Sure. That’s been expressed many times in season 2.
Still, people are taken from their lives for days at a time. Mothers, fathers, daughters, significant others…most of whom do not come back. Furthermore, because of Squid Game’s elusive nature, people agreeing to participate in it don’t know what they’re getting into. They couldn’t tell their loved ones about going away to a hidden island for a period of time (which is to assume that they’d want to be honest about what they’re agreeing to at all).
If hundreds of adults a year go missing consistently within a particular time frame, and someone in that missing persons pool always comes back, surely any information provided about their circumstances would be taken seriously by someone. Even if only a fraction of Squid Game’s winners talked about their experiences, those experiences could be compared to previous cases, thus giving validity to their claims.

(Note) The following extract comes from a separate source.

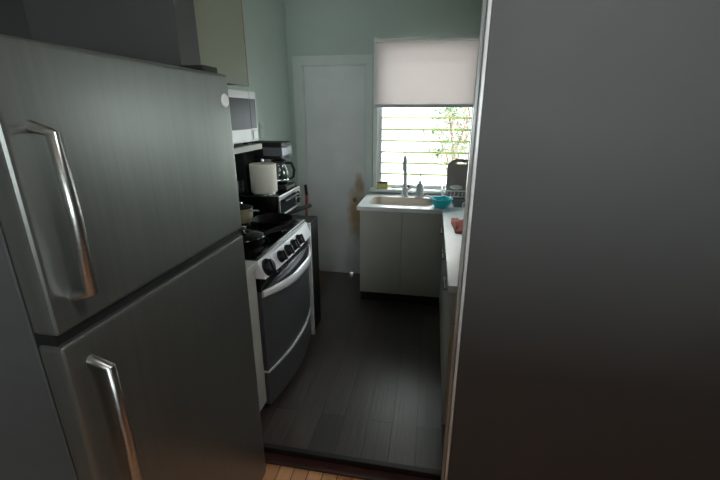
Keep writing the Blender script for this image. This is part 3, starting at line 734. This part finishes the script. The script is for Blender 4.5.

The best explanation to this is the game’s ties to highly powerful people. There’s a kind of Epstein’s Island feel to Squid Game, which season 1 explored more in-depth with the VIPs. Billionaires, politicians, influential global forces, and the like seem to be involved in this large-scale system in which Squid Game is only a piece. Perhaps there were winners like Gi-hun in the past whose efforts were stopped by these powerful forces intervening. Squid Game feels very cult-like, and cults certainly have been successful in keeping their members silent.
Still, the question intrigues me. It’s too much of a Band-Aid solution to assume that all winners — really, anyone involved in Squid Game — are made silent by a mixture of the honor system and the psychological element of feeling trapped by the game.
Whatever the answer is, I’m excited to see what Squid Game season 3 answers.